In recent days, as a defense for his call for banning Muslim immigration, Trump also cited executive orders imposed by the administration of Franklin D. Roosevelt during World War II, which effectively stripped German, Italian and Japanese descendants living in the United States of their basic civil rights and property, and, in the case of Japanese-Americans, included isolating them in concentration camps. That Trump should even consider this heavy-handed and inhuman blunder of FDR’s—which has been poignantly documented in books and films portraying the unspeakable suffering and injustice suffered by these segments of the US population due to government-sponsored racism, discrimination and gross authoritarianism—to provide validation for his own autocratic attitude only goes to show how far out of touch with reality he is and of how dangerous he would be in a unique position of power like the presidency of the United States.  
It’s easy to shrug all of this off as simply politicians being politicians and, as such, reckless opportunists who will sell their mothers for a vote.  But that’s hardly what the vast majority of sensible Americans and the world at large are willing to settle for from US leaders, and if Trump can be leading the Republican pack at this time, then the GOP has surely lost its leadership capabilities and any claim it might entertain to greatness.
When people try to laugh off Trump’s blatant racism and bigotry and comparisons of his rhetoric to that of the monstrous twentieth-century extremist dictators like Hitler and Mussolini who led the planet into the most devastating war in the history of the world, they should be reminded that when Hitler first stepped onto is path toward Aryan supremacist policies, his “final solution” for the ethnicities that he disdained, and his quest for world domination, all of the supporters who turned out to listen to his vitriolic and impassioned speeches could fit inside of a single beer hall. Furthermore, the fact that millions would later follow him into World War II didn’t make his objectives or political philosophy any less morally repugnant or any less illegitimate under international law.

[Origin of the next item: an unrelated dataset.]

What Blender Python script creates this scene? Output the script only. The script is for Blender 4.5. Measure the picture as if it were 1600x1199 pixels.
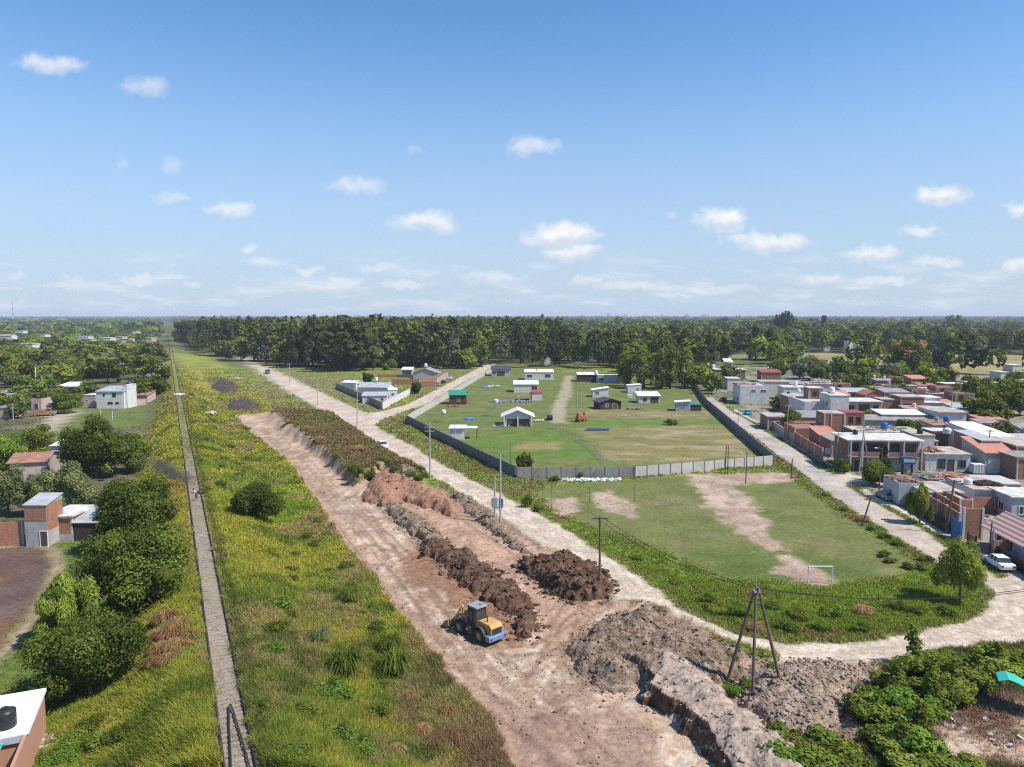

Fortunately, a similarly xenophobic and Islamophobic trend in France led by Marine Le Pen’s National Front Party was defeated in this month’s parliamentary elections in that country, despite media predictions of a major win for Le Pen and her anti-immigration and anti-Islamic proposals—which tends to show that right-of-center voters are often smarter and less fundamentalist than either the candidates or the press give them credit for. It can only be hoped that this will be the case as well with Trump in the US primaries, in which American voters will have an opportunity to deny access to a shot at the presidency for anyone representing bigoted divisive policy stances that can only lead to vastly increased chaos, violence and insecurity for the United States and the world at large.